/---
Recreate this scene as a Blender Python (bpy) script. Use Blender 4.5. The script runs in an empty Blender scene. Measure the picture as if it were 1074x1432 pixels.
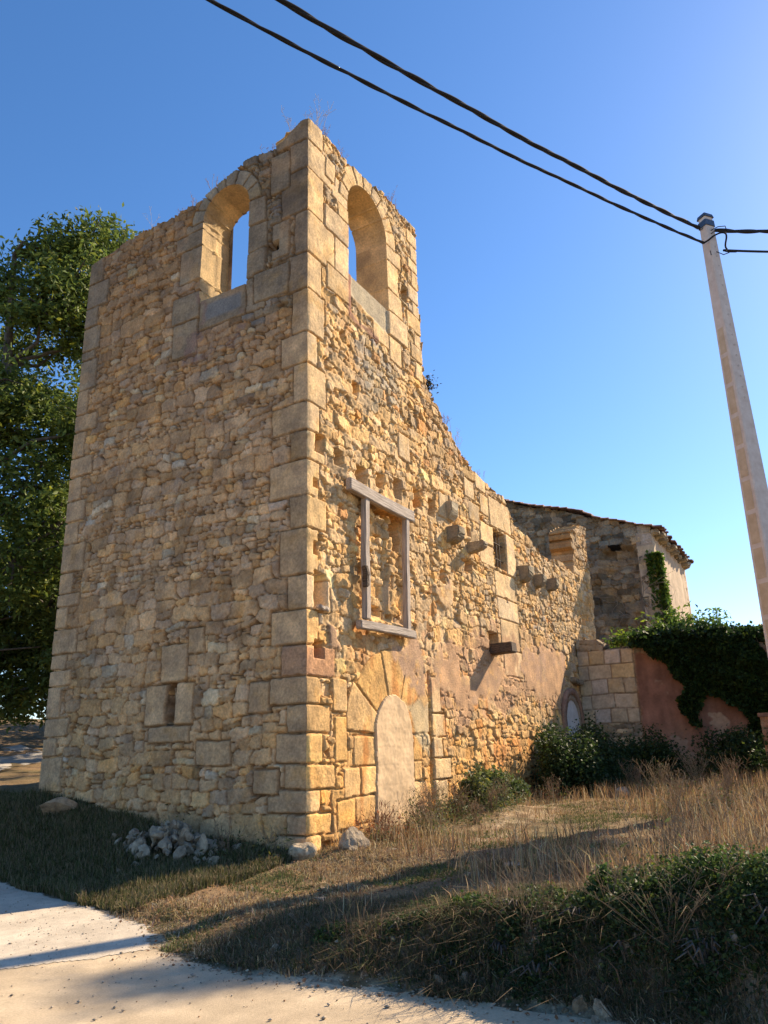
import bpy, math
import numpy as np
R = math.radians
rng = np.random.default_rng(7)
sc = bpy.context.scene
COL = sc.collection

# ------------------------------------------------------------------ camera
W0, H0, F0 = 1074.0, 1432.0, 1075.0
_up = np.array([-100., -3416., F0]); _up /= np.linalg.norm(_up)
_xr = 650.; _X = np.array([_xr, (F0*F0-100.*_xr)/3416., F0]); _X /= np.linalg.norm(_X)
_Y = np.cross(_up, _X)
if _Y[2] < 0: _Y = -_Y
RM = np.stack([_X, _Y, _up])
CAM = np.array([-9.757, -6.986, 1.6])
def P(px, py, axis, val):
    """point of the world plane (axis = val) seen at a place of the photograph"""
    d = RM @ np.array([px-W0/2, py-H0/2, F0]); t = (val-CAM[axis])/d[axis]
    return CAM + t*d
def PD(px, py, dist):
    d = RM @ np.array([px-W0/2, py-H0/2, F0]); return CAM + d*dist/np.hypot(d[0], d[1])
from mathutils import Matrix, Vector
cd = bpy.data.cameras.new('camera'); cam = bpy.data.objects.new('camera', cd); COL.objects.link(cam)
r_, u_, b_ = RM @ [1, 0, 0], RM @ [0, -1, 0], RM @ [0, 0, -1]
cam.matrix_world = Matrix([[r_[i], u_[i], b_[i], CAM[i]] for i in range(3)] + [[0, 0, 0, 1]])
cd.sensor_fit = 'VERTICAL'; cd.sensor_height = 24; cd.lens = 24*F0/H0
cd.clip_start = .05; cd.clip_end = 2000
sc.camera = cam

# ------------------------------------------------------------------ light
SUN_DIR = Vector((.92, -.39, 0)).normalized()
ELEV = 33.5
w = bpy.data.worlds.new("World"); sc.world = w; w.use_nodes = True
nt = w.node_tree; nt.nodes.clear()
sky = nt.nodes.new('ShaderNodeTexSky'); sky.sky_type = 'NISHITA'; sky.sun_disc = False
sky.sun_elevation = R(ELEV); sky.sun_rotation = math.atan2(SUN_DIR.x, SUN_DIR.y)
sky.altitude = 600; sky.air_density = 1.0; sky.dust_density = .36; sky.ozone_density = 2.3
bg = nt.nodes.new('ShaderNodeBackground'); bg.inputs[1].default_value = .110
wo = nt.nodes.new('ShaderNodeOutputWorld')
hs = nt.nodes.new('ShaderNodeHueSaturation'); hs.inputs['Saturation'].default_value = 1.22
nt.links.new(sky.outputs[0], hs.inputs['Color']); tint = nt.nodes.new('ShaderNodeVectorMath'); tint.operation = 'MULTIPLY'; tint.inputs[1].default_value = (1.0, .98, 1.03)
nt.links.new(hs.outputs[0], tint.inputs[0]); nt.links.new(tint.outputs[0], bg.inputs[0]); nt.links.new(bg.outputs[0], wo.inputs[0])
sl = bpy.data.lights.new('sun', 'SUN'); sl.energy = 5.0; sl.angle = R(.53); sl.color = (1, .82, .58)
so = bpy.data.objects.new('sun', sl); COL.objects.link(so)
sd = Vector((SUN_DIR.x*math.cos(R(ELEV)), SUN_DIR.y*math.cos(R(ELEV)), math.sin(R(ELEV))))
so.rotation_euler = sd.to_track_quat('Z', 'Y').to_euler(); so.location = (20, -10, 30)
sc.view_settings.view_transform = 'Standard'; sc.view_settings.look = 'None'
sc.view_settings.exposure = 1.0; sc.view_settings.gamma = 1
try: sc.cycles.max_bounces = 6
except Exception: pass

# ------------------------------------------------------------------ helpers
def link(o, parent=None):
    COL.objects.link(o)
    if parent is not None: o.parent = parent
    return o
def tag(o, label=None, cat=None, group=None, kind=None):
    if label: o['label'] = label
    if cat: o['category'] = cat
    if group: o['group'] = group
    if kind: o['kind'] = kind
    return o
def empty(name, loc=(0, 0, 0), parent=None):
    o = bpy.data.objects.new(name, None); o.location = loc; o.empty_display_size = .2
    return link(o, parent)
def np_mesh(name, V, quads=None, tris=None, col=None, smooth=True, mat=None, parent=None):
    me = bpy.data.meshes.new(name); V = np.asarray(V, np.float32)
    loops, starts, n = [], [], 0
    if quads is not None and len(quads):
        q = np.asarray(quads, np.int32); loops.append(q.ravel()); starts.append(np.arange(len(q))*4); n = len(q)*4
    if tris is not None and len(tris):
        t = np.asarray(tris, np.int32); loops.append(t.ravel()); starts.append(n+np.arange(len(t))*3)
    L = np.concatenate(loops); S = np.concatenate(starts)
    me.vertices.add(len(V)); me.vertices.foreach_set('co', V.ravel())
    me.loops.add(len(L)); me.loops.foreach_set('vertex_index', L)
    me.polygons.add(len(S)); me.polygons.foreach_set('loop_start', S.astype(np.int32))
    if smooth is not False:
        me.polygons.foreach_set('use_smooth', np.ones(len(S), bool) if smooth is True else np.asarray(smooth, bool))
    me.update(calc_edges=True); me.validate()
    if col is not None:
        a = me.color_attributes.new('Col', 'FLOAT_COLOR', 'POINT')
        c = np.ones((len(V), 4), np.float32); c[:, :3] = col; a.data.foreach_set('color', c.ravel())
    if mat: me.materials.append(mat)
    return link(bpy.data.objects.new(name, me), parent)

def _hash(i, j, seed):
    h = (i.astype(np.int64)*374761393 + j.astype(np.int64)*668265263 + seed*1442695041) & 0xFFFFFFFF
    h = ((h ^ (h >> 13))*1274126177) & 0xFFFFFFFF
    h = ((h ^ (h >> 16))*2246822519) & 0xFFFFFFFF
    return ((h ^ (h >> 15)) & 0xFFFFFF)/float(0xFFFFFF)
def vn(x, y, seed=0):
    xi, yi = np.floor(x), np.floor(y); fx, fy = x-xi, y-yi
    fx = fx*fx*(3-2*fx); fy = fy*fy*(3-2*fy)
    a, b, c, d = _hash(xi, yi, seed), _hash(xi+1, yi, seed), _hash(xi, yi+1, seed), _hash(xi+1, yi+1, seed)
    return (a*(1-fx)+b*fx)*(1-fy)+(c*(1-fx)+d*fx)*fy
def fbm(x, y, sc_, oc=3, seed=0, g=.5):
    """centred on 0, about -1..1"""
    x = np.asarray(x, float)/sc_; y = np.asarray(y, float)/sc_
    s, a, t = 0., 1., 0.
    for k in range(oc):
        s = s+a*(vn(x*2**k+13.7*k, y*2**k+7.1*k, seed+k*17)*2-1); t += a; a *= g
    return s/t*1.4
def ss(a, b, x):
    t = np.clip((x-a)/(b-a), 0, 1); return t*t*(3-2*t)
def poly_in(poly, x, y):
    poly = np.asarray(poly); n = len(poly); r = np.zeros(np.shape(x), bool)
    for i in range(n):
        x1, y1 = poly[i]; x2, y2 = poly[(i+1) % n]
        if y1 == y2: continue
        c = ((y1 > y) != (y2 > y)) & (x < (x2-x1)*(y-y1)/(y2-y1)+x1); r ^= c
    return r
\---
WHAT IS ASKED: Return the material line for line, from its beginning to the line that contains "sc.camera = cam", with the pictures left out.

RESULT OF THIS EXERCISE:
Recreate this scene as a Blender Python (bpy) script. Use Blender 4.5. The script runs in an empty Blender scene. Measure the picture as if it were 1074x1432 pixels.
import bpy, math
import numpy as np
R = math.radians
rng = np.random.default_rng(7)
sc = bpy.context.scene
COL = sc.collection

# ------------------------------------------------------------------ camera
W0, H0, F0 = 1074.0, 1432.0, 1075.0
_up = np.array([-100., -3416., F0]); _up /= np.linalg.norm(_up)
_xr = 650.; _X = np.array([_xr, (F0*F0-100.*_xr)/3416., F0]); _X /= np.linalg.norm(_X)
_Y = np.cross(_up, _X)
if _Y[2] < 0: _Y = -_Y
RM = np.stack([_X, _Y, _up])
CAM = np.array([-9.757, -6.986, 1.6])
def P(px, py, axis, val):
    """point of the world plane (axis = val) seen at a place of the photograph"""
    d = RM @ np.array([px-W0/2, py-H0/2, F0]); t = (val-CAM[axis])/d[axis]
    return CAM + t*d
def PD(px, py, dist):
    d = RM @ np.array([px-W0/2, py-H0/2, F0]); return CAM + d*dist/np.hypot(d[0], d[1])
from mathutils import Matrix, Vector
cd = bpy.data.cameras.new('camera'); cam = bpy.data.objects.new('camera', cd); COL.objects.link(cam)
r_, u_, b_ = RM @ [1, 0, 0], RM @ [0, -1, 0], RM @ [0, 0, -1]
cam.matrix_world = Matrix([[r_[i], u_[i], b_[i], CAM[i]] for i in range(3)] + [[0, 0, 0, 1]])
cd.sensor_fit = 'VERTICAL'; cd.sensor_height = 24; cd.lens = 24*F0/H0
cd.clip_start = .05; cd.clip_end = 2000
sc.camera = cam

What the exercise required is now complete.